May 2, 2018

Federal Judge Hears Case On Voter List Maintenance Law

Original story from   IPBS-RJC

Article origination IPBS-RJC
Voter advocacy groups say an Indiana law will illegally throw Hoosiers off the voting rolls. And they’re suing to stop the state from using that law.  - Lauren Chapman/IPB News

Voter advocacy groups say an Indiana law will illegally throw Hoosiers off the voting rolls. And they’re suing to stop the state from using that law.

Lauren Chapman/IPB News

Voter advocacy groups say an Indiana law will illegally throw Hoosiers off the voting rolls. And they’re suing to stop the state from using that law.

A federal court hearing Wednesday centered on Indiana’s use of what’s known as the Interstate Crosscheck system.

The Crosscheck system, which is run by the Kansas Secretary of State, looks for voters who seem to be registered in two different states. If it finds apparent matches, those matches get sent to participating states, including Indiana. The state then does its own check, and if enough voter info lines up, it's forwarded to individual counties.

A 2017 Indiana law says counties must then determine if flagged voters are registered elsewhere – and if so, they can be immediately deleted from the rolls.

But voter advocacy groups argued in court that federal law bars immediate deletion. They say it requires notification and at least two federal election cycles before the registration can be purged.

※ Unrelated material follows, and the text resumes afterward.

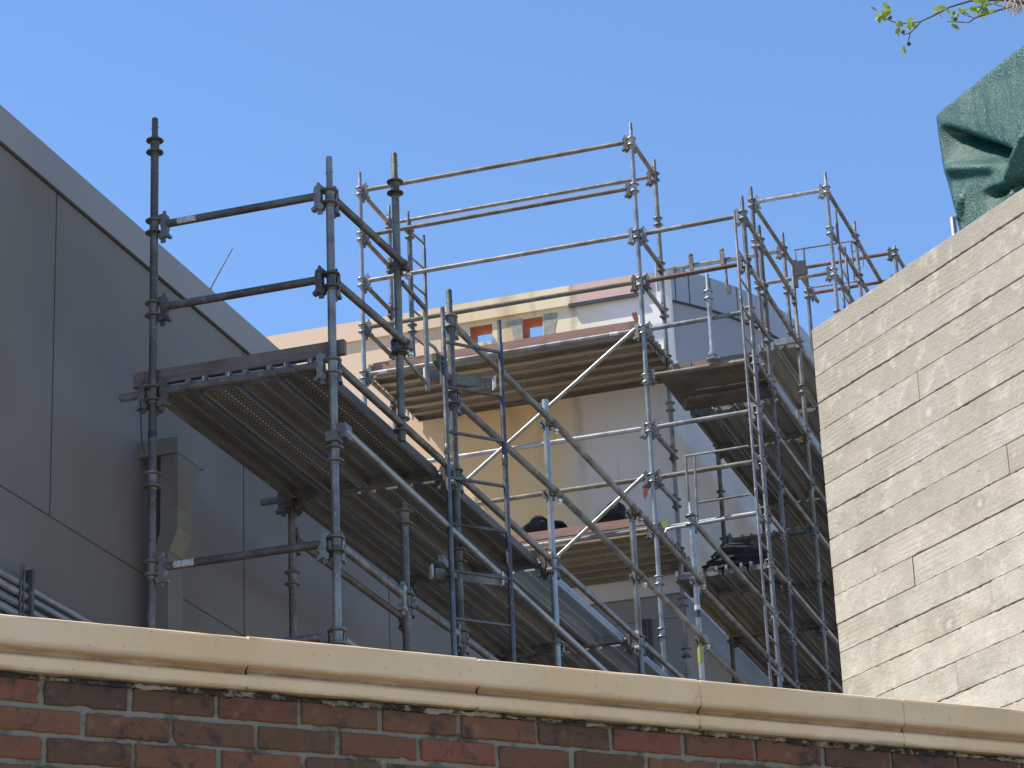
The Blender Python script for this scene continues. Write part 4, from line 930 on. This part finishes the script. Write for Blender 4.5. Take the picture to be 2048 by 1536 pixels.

Attorneys for the state argue the groups’ lawsuit is premature and speculative because the state hasn’t yet been able to use Crosscheck this year. They say Crosscheck has been uncommunicative about how its system will work this year, and the state says that could be because of data breach concerns.

Federal judge Tanya Walton Pratt seemed skeptical of some of the state’s arguments. She did not give a specific timetable for her ruling.